Западное христианство, согласно автору «Города», окончательно обесценившее и уничтожившее «родовые связи в их религиозном значении», лишь завершало этот давно наметившийся процесс. Средневековый западный город представал таким образом как позитивная альтернатива фактическому разрыву родовых связей, воссоздавая утрачиваемую «родовую» общность на специфически общественной основе индивидуально-родового общения. На смену «религиозной замкнутости «арабских племен» (там же), а отчасти и древнегреческого язычества, пришла религиозная открытость раннего христианства, католичества и православия, приведшая, однако, в протестантизме к совершенно специфической замкнутости религиозно мотивированного общения, понятого как абсолютно «личная» связь с Богом, с точки зрения которой все остальные связи предстают как «мнимость».

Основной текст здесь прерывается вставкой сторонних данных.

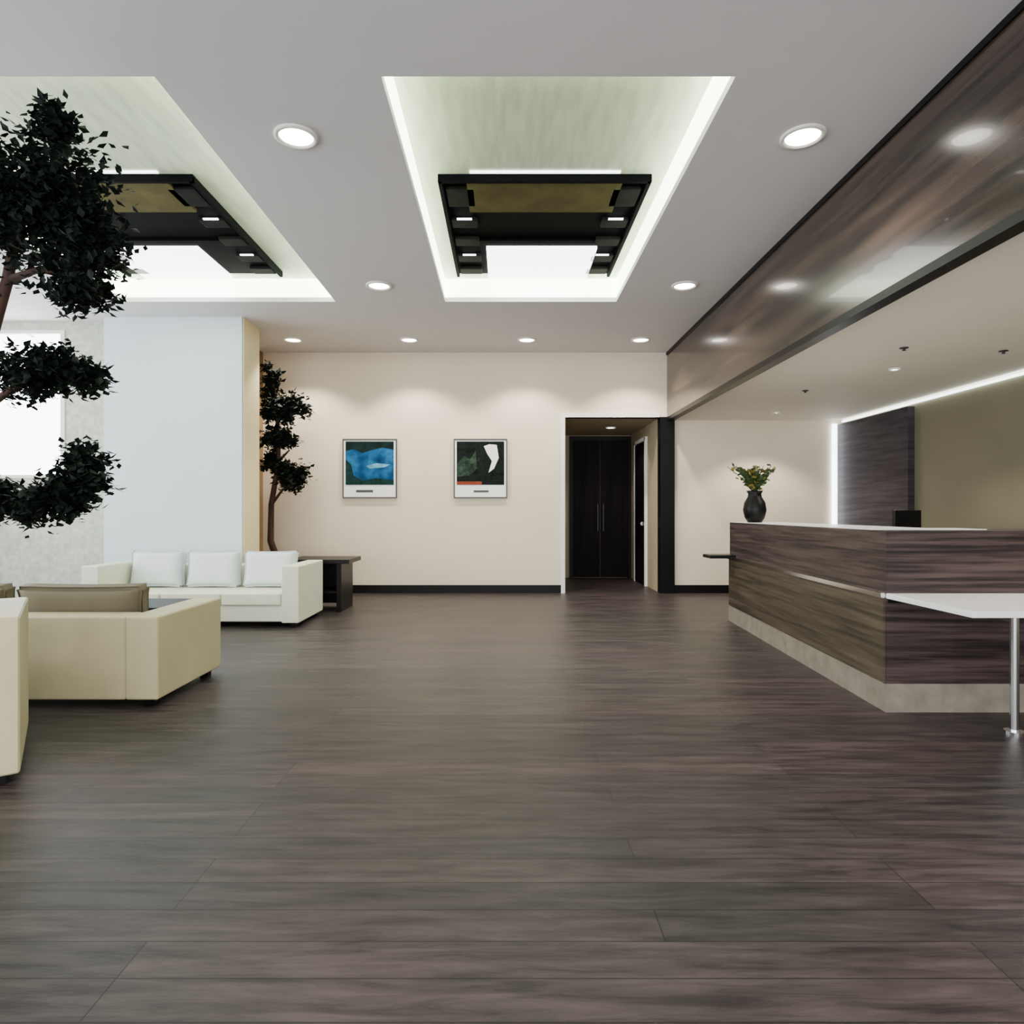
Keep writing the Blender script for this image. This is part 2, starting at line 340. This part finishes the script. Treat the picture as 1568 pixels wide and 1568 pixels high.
def picture(x0,x1,mat,extra):
    e=empty('framed_picture',((x0+x1)/2,BY,1.83))
    box('white_board',(x0,BY-0.03,1.42),(x1,BY-0.001,2.26),M['white'],e,0.004)
    boxes('thin_dark_edge',[((x0-0.015,BY-0.04,1.405),(x0,BY-0.001,2.28)),((x1,BY-0.04,1.405),(x1+0.015,BY-0.001,2.28)),((x0,BY-0.04,2.26),(x1,BY-0.001,2.28)),((x0,BY-0.04,1.405),(x1,BY-0.001,1.42))],paint('frame_grey_'+str(extra),(60,60,54),0.6),e)
    box('print',(x0+0.03,BY-0.034,1.60),(x1-0.03,BY-0.03,2.24),mat,e)
    xm=(x0+x1)/2; a=x0+0.03; b=x1-0.03
    if extra==1:
        shape('dark_hills',[(a,2.24),(a,2.10),(a+0.12,2.13),(a+0.25,2.07),(a+0.4,2.12),(a+0.55,2.15),(b,2.12),(b,2.24)],BY-0.036,paint('print_dark_hills',(10,30,28),0.6,0.6,12,spec=0.1),e)
        shape('near_shore',[(a,1.60),(b,1.60),(b,1.67),(xm+0.1,1.70),(xm-0.1,1.66),(a+0.12,1.74),(a+0.08,1.9),(a,1.98)],BY-0.0365,paint('print_shore',(16,44,42),0.6,0.6,14,spec=0.1),e)
        shape('pale_reflection',[(xm,1.84),(xm+0.22,1.86),(xm+0.3,1.90),(xm+0.1,1.92),(xm-0.05,1.88)],BY-0.0362,paint('print_pale_water',(96,160,190),0.6,0.3,12,spec=0.1),e)
        prism('caption',[(xm-0.2,BY-0.034),(xm+0.05,BY-0.034),(xm+0.05,BY-0.03),(xm-0.2,BY-0.03)],1.49,1.525,M['pot'],e)
    else:
        shape('white_form',[(xm+0.05,2.17),(xm+0.13,2.2),(xm+0.24,2.19),(xm+0.27,2.0),(xm+0.2,1.84),(xm+0.12,1.78),(xm+0.17,1.95),(xm+0.1,2.06)],BY-0.0365,M['white'],e)
        shape('dim_foliage',[(a,1.9),(a+0.1,2.02),(a+0.2,1.98),(a+0.28,2.1),(a+0.3,1.85),(a+0.2,1.74),(a,1.72)],BY-0.036,paint('print_foliage',(40,56,44),0.6,0.7,18,spec=0.1),e)
        box('orange_band',(a,BY-0.036,1.60),(xm+0.02,BY-0.034,1.65),paint('print_orange',(130,60,38),0.6,0.2,12,spec=0.1),e)
        prism('caption',[(xm-0.1,BY-0.034),(xm+0.12,BY-0.034),(xm+0.12,BY-0.03),(xm-0.1,BY-0.03)],1.49,1.52,M['pot'],e)
picture(-2.38,-1.61,pic_mat('print_blue_lagoon',[(0.3,(6,34,64)),(0.45,(14,66,108)),(0.6,(34,104,148)),(0.75,(16,50,62))],4,1.3),1)
picture(-0.74,0.02,pic_mat('print_dark_abstract',[(0.35,(3,4,4)),(0.5,(16,26,20)),(0.62,(7,8,9)),(0.8,(50,66,58))],9,4.1),2)

# ---------------------------------------------------------------- sofas
def sofa(name,x0,x1,y0,y1,facing,h_arm,h_back,h_cush,mat,cmat,n,seat_h=0.38,armw=0.18,backw=0.2,rotz=0):
    cx,cy=(x0+x1)/2,(y0+y1)/2; W=x1-x0; D=y1-y0
    e=empty(name,(cx,cy,0)); e.rotation_euler=(0,0,(math.pi if facing>0 else 0)+rotz)
    def lb(nm,a,b,m,bev=0.02): return box(nm,a,b,m,e,bev,3,local=True)
    lb('base',(-W/2+armw,-D/2+0.03,0.06),(W/2-armw,D/2-backw+0.02,seat_h-0.12),mat,0.015)
    lb('arm_right',(W/2-armw,-D/2,0.05),(W/2,D/2,h_arm),mat)
    lb('arm_left',(-W/2,-D/2,0.05),(-W/2+armw,D/2,h_arm),mat)
    lb('back',(-W/2+armw,D/2-backw,0.05),(W/2-armw,D/2,h_back),mat)
    iw=(W-2*armw)/n
    for i in range(n):
        xc=-W/2+armw+iw*(i+0.5)
        lb('seat_cushion_%d'%(i+1),(xc-iw/2+0.004,-D/2+0.0,seat_h-0.13),(xc+iw/2-0.004,D/2-backw-0.01,seat_h),mat,0.03)
        c_h=h_cush-seat_h
        cushion('back_cushion_%d'%(i+1),(iw*0.93,0.2,c_h),(xc,D/2-backw-0.12,seat_h+c_h/2-0.005),cmat,e,(math.radians(-8),0,0),puff=0.45)
    for k,(fx,fy) in enumerate(((-W/2+0.08,-D/2+0.08),(W/2-0.08,-D/2+0.08),(-W/2+0.08,D/2-0.08),(W/2-0.08,D/2-0.08))):
        lb('foot_%d'%(k+1),(fx-0.03,fy-0.03,0),(fx+0.03,fy+0.03,0.06),M['black'],0.004)
    return e
sofa('sofa',-4.38,-2.13,6.75,7.65,-1,0.64,0.60,0.77,M['sofaw'],M['cushw'],3,seat_h=0.36)
sofa('sofa',-4.3,-2.12,3.99,4.88,1,0.56,0.56,0.73,M['sofac'],M['cusho'],2,seat_h=0.38,armw=0.2)
ang=math.radians(34)
c=Vector((-2.13,2.87)); u=Vector((-math.cos(ang),-math.sin(ang))); v=Vector((-math.sin(ang),math.cos(ang)))
cen=c+u*0.41+v*0.41
sofa('armchair',cen.x-0.41,cen.x+0.41,cen.y-0.41,cen.y+0.41,1,0.74,0.74,0.80,M['sofac'],M['base'],1,armw=0.14,rotz=ang)

ct=empty('coffee_table',(-3.4,5.75,0))
box('top',(-3.95,5.45,0.36),(-2.85,6.05,0.40),M['black'],ct,0.006)
for i,(x,y) in enumerate(((-3.9,5.5),(-2.9,5.5),(-3.9,6.0),(-2.9,6.0))): box('leg_%d'%(i+1),(x-0.02,y-0.02,0),(x+0.02,y+0.02,0.36),M['chrome'],ct)
box('lower_shelf',(-3.88,5.52,0.12),(-2.92,5.98,0.14),M['black'],ct)

st=empty('side_table',(-2.2,8.1,0))
box('top',(-2.62,7.8,0.58),(-1.86,8.45,0.63),M['black'],st,0.006)
box('side_panel_right',(-2.02,7.83,0),(-1.96,8.42,0.58),M['black'],st,0.004)
box('side_panel_left',(-2.52,7.83,0),(-2.46,8.42,0.58),M['black'],st,0.004)
box('back_panel',(-2.46,8.34,0.04),(-2.02,8.40,0.58),M['base'],st)
box('shelf',(-2.46,7.86,0.22),(-2.02,8.34,0.25),M['base'],st)

# ---------------------------------------------------------------- trees
def leafclump(bm,c,r,n,size):
    c=Vector(c)
    subs=[]
    for _ in range(max(8,int(n/70))):
        d=Vector((random.gauss(0,1),random.gauss(0,1),random.gauss(0,1))).normalized()*random.uniform(0.2,0.9)
        subs.append(Vector((d.x*r[0],d.y*r[1],d.z*r[2])))
    for i in range(n):
        s=random.choice(subs); q=Vector((random.gauss(0,1),random.gauss(0,1),random.gauss(0,1)))*min(r)*0.25
        p=c+s+q
        u=Vector((random.uniform(-1,1),random.uniform(-1,1),random.uniform(-0.7,0.7))).normalized()
        w=u.cross(Vector((random.uniform(-0.4,0.4),random.uniform(-0.4,0.4),1))).normalized()
        L=size*random.uniform(0.7,1.3); wd=L*0.34
        nn=u.cross(w)*L*0.08
        bm.faces.new([bm.verts.new(p),bm.verts.new(p+u*L*0.4+w*wd+nn),bm.verts.new(p+u*L),bm.verts.new(p+u*L*0.4-w*wd+nn)])
def tree(name,base,trunk,branches,clumps,potr,poth,size):
    e=empty(name,base)
    lathe('planter',[(0.0001,0),(potr*0.75,0),(potr,poth),(potr*0.9,poth),(potr*0.88,poth-0.04),(0.0001,poth-0.04)],[M['pot'],M['soil']],base,e,28,[0,0,0,0,1],smooth=False)
    bm=bmesh.new()
    n=len(trunk); tube(bm,trunk,[0.05*(1-0.6*i/(n-1)) for i in range(n)],10)
    for b in branches: tube(bm,b,[0.024-0.014*i/(len(b)-1) for i in range(len(b))],7)
    mesh_obj('trunk',bm,M['bark'],(0,0,0),e,True)
    bm=bmesh.new()
    for (c,r,nn) in clumps: leafclump(bm,c,r,nn,size)
    mesh_obj('foliage',bm,M['leaf'],(0,0,0),e)
tree('potted_tree',(-3.05,3.66,0),
 [(-3.05,3.66,0.3),(-3.0,3.64,0.9),(-2.9,3.6,1.4),(-2.86,3.58,1.9),(-2.78,3.55,2.2),(-2.68,3.52,2.45),(-2.6,3.5,2.8),(-2.5,3.5,3.1)],
 [[(-2.95,3.6,1.1),(-2.75,3.55,1.25),(-2.45,3.5,1.32),(-2.22,3.5,1.40)],[(-2.87,3.58,1.75),(-2.65,3.52,1.87),(-2.4,3.5,1.93)],
  [(-2.68,3.52,2.45),(-2.5,3.5,2.5),(-2.3,3.5,2.45)],[(-2.72,3.5,2.35),(-2.85,3.5,2.7),(-2.95,3.5,3.0)]],
 [((-2.46,3.5,2.82),(0.36,0.32,0.38),4600),((-2.27,3.5,2.40),(0.19,0.22,0.17),1200),((-2.42,3.5,3.24),(0.14,0.14,0.15),700),((-2.85,3.5,2.85),(0.25,0.28,0.35),1500),((-2.2,3.5,2.7),(0.14,0.18,0.22),800),
  ((-2.42,3.5,1.93),(0.32,0.22,0.14),1900),((-2.76,3.5,1.98),(0.2,0.2,0.16),700),
  ((-2.24,3.48,1.42),(0.17,0.18,0.13),1100),((-2.42,3.48,1.30),(0.22,0.18,0.14),1200),((-2.68,3.5,1.25),(0.24,0.2,0.14),1200)],0.22,0.35,0.05)
tree('potted_tree',(-3.05,9.0,0),
 [(-3.05,9.0,0.3),(-3.22,8.98,0.8),(-3.2,8.95,1.3),(-3.1,8.95,1.9),(-3.12,8.95,2.6),(-3.2,8.95,3.1)],
 [[(-3.2,8.95,1.3),(-3.05,8.95,1.5),(-2.85,8.9,1.6)],[(-3.1,8.95,1.9),(-2.95,8.95,2.05)],[(-3.12,8.95,2.5),(-2.9,8.95,2.6)]],
 [((-3.0,8.95,2.62),(0.3,0.22,0.24),1500),((-3.22,8.95,2.95),(0.14,0.15,0.3),600),((-3.08,8.95,2.2),(0.26,0.22,0.18),1100),
  ((-2.96,8.95,1.68),(0.3,0.24,0.2),1400),((-3.2,8.95,1.9),(0.14,0.15,0.2),500)],0.24,0.38,0.08)

# ---------------------------------------------------------------- lights
def area(name,loc,rot,sx,sy,e,c=(1,1,1)):
    l=bpy.data.lights.new(name,'AREA'); l.shape='RECTANGLE'; l.size=sx; l.size_y=sy; l.energy=e; l.color=c
    o=bpy.data.objects.new(name,l); COL.objects.link(o); o.location=loc; o.rotation_euler=rot; return o
area('fill_rear',(-1.0,YB+0.1,1.5),(math.radians(90),0,0),10.4,2.3,650,(0.98,0.98,1))  # added fill lamp behind the camera, lifts the whole room
area('fill_left',(XL+0.15,3.85,2.0),(math.radians(90),0,math.radians(-90)),6.4,2.4,320,(0.93,0.97,1))  # added fill lamp out of view on the left
wd=bpy.data.worlds.new('World'); S.world=wd; wd.use_nodes=True
bg=wd.node_tree.nodes['Background']; bg.inputs['Color'].default_value=(0.88,0.94,1,1); bg.inputs['Strength'].default_value=1.6

# ---------------------------------------------------------------- camera
cd=bpy.data.cameras.new('camera'); cam=bpy.data.objects.new('camera',cd); COL.objects.link(cam)
cam.location=(0,0,1.2); cam.rotation_euler=(math.radians(90),0,0)
cd.sensor_width=36; cd.lens=22.96; cd.shift_x=0.007; cd.clip_start=0.05
S.camera=cam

Так выглядит логически неизбежная перспектива самоотрицания всякой собственно человеческой коммуникации, отчетливо прорисовывающаяся в русле протестантизма, толкая на путь иррелигиозного — «ценностно-нейтрального» — понимания межчеловеческих связей и отношений. Что, впрочем, не препятствовало и до сих пор не препятствует появлению новых и новых протестантских общин, то есть религиозно мотивированных форм общения, лишний раз доказывая, что религиозное сознание и самосознание — это одно, а религиозная практика, религиозная жизнь — совсем другое. И эту последнюю как раз и пытался понять М. Вебер, стремясь вопреки своему трезвому убеждению в том, что между ними — пропасть, возвести над нею свой «идеально-типический» мост. Впрочем, в эпоху классического античного полиса и средневековой городской общины все это было делом отделенного будущего.